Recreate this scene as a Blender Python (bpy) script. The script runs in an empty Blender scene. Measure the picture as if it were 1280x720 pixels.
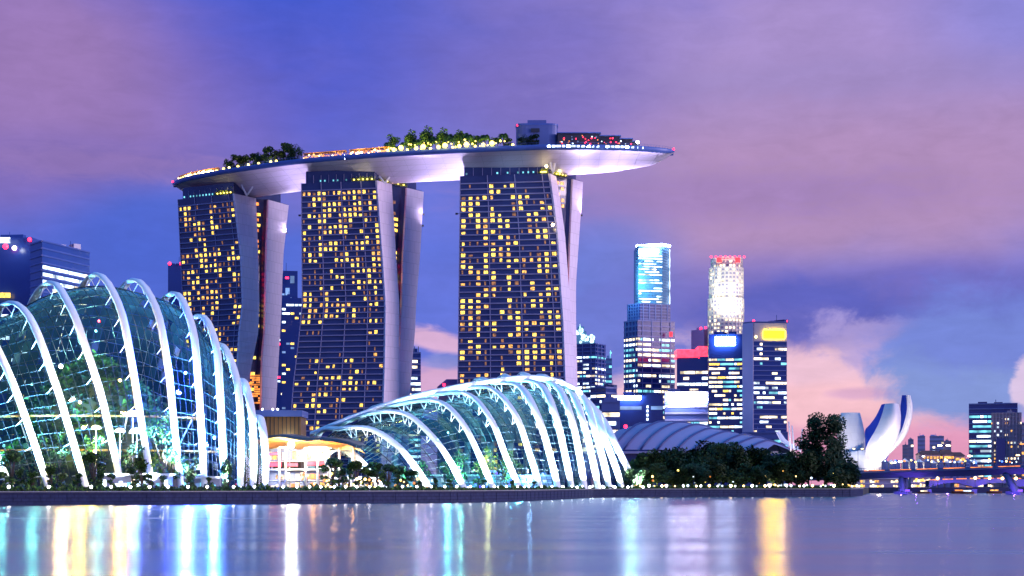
import bpy, math, random
from mathutils import Vector, noise
R = math.radians
random.seed(7)

# ------------------------------------------------------------------ camera
F, HZ, HC = 1870.0, 606.0, 5.0            # focal length in photo pixels, horizon row, eye height above the water
cam_d = bpy.data.cameras.new('camera'); cam = bpy.data.objects.new('camera', cam_d)
bpy.context.scene.collection.objects.link(cam); bpy.context.scene.camera = cam
cam.location = (0, 0, HC); cam.rotation_euler = (R(90), 0, 0)
cam_d.sensor_width = 36; cam_d.lens = F/1280*36; cam_d.shift_y = (HZ-360)/1280
cam_d.clip_start = 0.5; cam_d.clip_end = 40000

# ------------------------------------------------------------------ render settings
sc = bpy.context.scene
sc.render.engine = 'CYCLES'
sc.view_settings.view_transform = 'Standard'; sc.view_settings.look = 'None'
sc.view_settings.exposure = 0; sc.view_settings.gamma = 1
sc.cycles.use_denoising = True
try: sc.cycles.denoiser = 'OPENIMAGEDENOISE'
except Exception: pass
sc.cycles.max_bounces = 6; sc.cycles.transparent_max_bounces = 24
sc.cycles.diffuse_bounces = 2; sc.cycles.glossy_bounces = 3
sc.cycles.caustics_reflective = False; sc.cycles.caustics_refractive = False
sc.cycles.sample_clamp_indirect = 8; sc.cycles.sample_clamp_direct = 0

def lin(r, g, b):                          # display value 0-255 -> linear
    f = lambda c: (c/255/12.92) if c/255 <= .04045 else ((c/255+.055)/1.055)**2.4
    return (f(r), f(g), f(b), 1)

# ------------------------------------------------------------------ sky
SUN_EL, SUN_AZ = 9, 112                  # soft afterglow side light; azimuth from +Y clockwise
w = bpy.data.worlds.new('World'); sc.world = w; w.use_nodes = True
nt = w.node_tree; nt.nodes.clear()
N = nt.nodes.new; L = nt.links.new
out = N('ShaderNodeOutputWorld'); bg = N('ShaderNodeBackground'); bg.inputs['Strength'].default_value = 1.0
L(bg.outputs[0], out.inputs[0])
def mth(op, a, b=None, c=None, clamp=False):
    n = N('ShaderNodeMath'); n.operation = op; n.use_clamp = clamp
    for i, v in enumerate((a, b, c)):
        if v is None: continue
        if isinstance(v, (int, float)): n.inputs[i].default_value = v
        else: L(v, n.inputs[i])
    return n.outputs[0]
tc = N('ShaderNodeTexCoord'); sep = N('ShaderNodeSeparateXYZ'); L(tc.outputs['Generated'], sep.inputs[0])
az = mth('MULTIPLY', mth('ARCTAN2', sep.outputs[0], sep.outputs[1]), 57.2958)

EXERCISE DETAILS
Count every line above that holds the string "scene" and give the total, nothing more.

EXERCISE RESULT
3